- Culture
- 11 Jun 13
The Saw Doctors are now a bouncing, healthy 25-year-old. words Greg McAteer
The Saw Doctors, who have just returned home to Galway after a month-long tour of the US and Canada, are taking a break from live gigs for the rest of this year. Having chalked up an impressive 20 years of non-stop touring and over 3,000 shows, the hardest-working band in the west will not be playing any summer festivals or autumn tours in 2013 in Ireland, the UK, Europe, USA, Canada, Australia or New Zealand. A list like that is, in itself, testament to just how much they get about and the kind of demand they find themselves in.
As they’ve proved with ‘I Useta Lover Her’ and countless other tunes, they have the ear of ordinary Irish people the world over. They’ve always managed to tell a particularly Irish story in a very Irish way, documenting a world where, like it or not, we all went to mass on Sunday, fancied convent girls and more often than not did nothing about it - except take a huge reddener at the thought of outing ourselves as the sensitive souls everyone already knew us to be.
As a swathe of earnest singer-songwriters struggled with overly complicated, abstracted stabs at ‘folk’ music, Messrs. Moran, Carton & Co. got on with making music that epitomised true folk, marrying lyrics that could not have come from anywhere but Ireland to a filtered version of Americana. It has been a happy marriage and they’ve been blessed with some winsome offspring along the way: ‘Red Cortina’; ‘Presentation Boarder’; ‘Galway & Mayo’; ‘Me Heart Is Livin’ In The Sixties Still’; their re-working of ‘Downtown’ on which they coaxed Petula Clark back into the limelight – all of which and more were brought together on last year’s greatest hits double album 25:25.
Never fear, though. As you might expect from such a bunch of out-and-out workaholics, there isn’t a ‘complete cessation’ as such. While the Saw Doctors are taking a break from live shows for the rest of 2013, guitarist Leo Moran, sax player Anthony Thistlethwaite and drummer Rickie O’Neill formed The Cabin Collective last month along with Galway singer/songwriters Noelie McDonnell and Keith Mullins. The Cabin Collective take their name from the Scandinavian-style log cabin outside Tuam, Co. Galway where the band rehearse.

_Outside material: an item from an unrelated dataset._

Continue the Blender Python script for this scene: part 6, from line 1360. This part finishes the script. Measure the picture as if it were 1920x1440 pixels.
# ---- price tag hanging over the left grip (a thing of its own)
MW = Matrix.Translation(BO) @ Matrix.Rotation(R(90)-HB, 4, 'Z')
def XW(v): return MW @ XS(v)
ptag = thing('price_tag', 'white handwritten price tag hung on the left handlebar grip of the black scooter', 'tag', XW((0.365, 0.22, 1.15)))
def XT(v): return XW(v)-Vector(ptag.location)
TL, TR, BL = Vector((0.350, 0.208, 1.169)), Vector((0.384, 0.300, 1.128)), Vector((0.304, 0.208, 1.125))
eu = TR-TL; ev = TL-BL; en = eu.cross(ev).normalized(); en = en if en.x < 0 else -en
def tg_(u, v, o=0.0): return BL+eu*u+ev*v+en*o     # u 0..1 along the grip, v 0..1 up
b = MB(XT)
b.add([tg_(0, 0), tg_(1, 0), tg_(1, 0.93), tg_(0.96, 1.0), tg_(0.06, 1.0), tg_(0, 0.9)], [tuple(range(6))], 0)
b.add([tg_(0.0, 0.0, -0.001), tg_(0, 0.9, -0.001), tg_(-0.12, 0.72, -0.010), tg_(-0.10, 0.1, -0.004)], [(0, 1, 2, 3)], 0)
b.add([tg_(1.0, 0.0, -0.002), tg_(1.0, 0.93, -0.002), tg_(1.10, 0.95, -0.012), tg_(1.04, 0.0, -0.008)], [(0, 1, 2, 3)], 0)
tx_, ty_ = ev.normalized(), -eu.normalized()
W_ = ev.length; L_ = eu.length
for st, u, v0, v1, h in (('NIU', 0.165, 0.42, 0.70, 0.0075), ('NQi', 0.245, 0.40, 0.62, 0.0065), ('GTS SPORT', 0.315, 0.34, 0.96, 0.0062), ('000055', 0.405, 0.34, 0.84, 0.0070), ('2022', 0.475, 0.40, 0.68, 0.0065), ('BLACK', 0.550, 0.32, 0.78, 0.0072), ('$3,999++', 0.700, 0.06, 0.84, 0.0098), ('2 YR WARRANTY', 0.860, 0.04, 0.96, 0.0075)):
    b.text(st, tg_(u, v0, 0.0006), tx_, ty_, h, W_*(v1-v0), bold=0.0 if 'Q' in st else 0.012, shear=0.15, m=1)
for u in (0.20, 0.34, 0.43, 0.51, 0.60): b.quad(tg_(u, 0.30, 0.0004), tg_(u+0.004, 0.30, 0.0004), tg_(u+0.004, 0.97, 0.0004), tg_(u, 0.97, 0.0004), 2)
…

Completing the nine-man line-up are Dave Clancy (pedal steel), Eimhin Cradock (percussion), Larry Kelly (guitar) and Michael ‘Spud’ Coen (bass). The group got off to a great start when they landed a Late Late Show appearance on April 19, playing debut single ‘Lines Are Fading’, which features Mullins on lead vocals. The erstwhile Saw Doctors and their cohorts will make their Dublin debut at Whelan’s on Thursday 27 June to promote ‘Lines Are Fading’, which goes on sale that day. Other Irish shows by The Cabin Collective in June include a Galway gig at Kellys on June 28 and a Main Stage appearance at this year’s Westport Festival on June 30, where they’ll be in the rarefied company of Elvis Costello and Martha Wainwright.
Having rung the changes and recharged the batteries, you can rest assured that the Saw Doctors will be back for business as usual in 2014.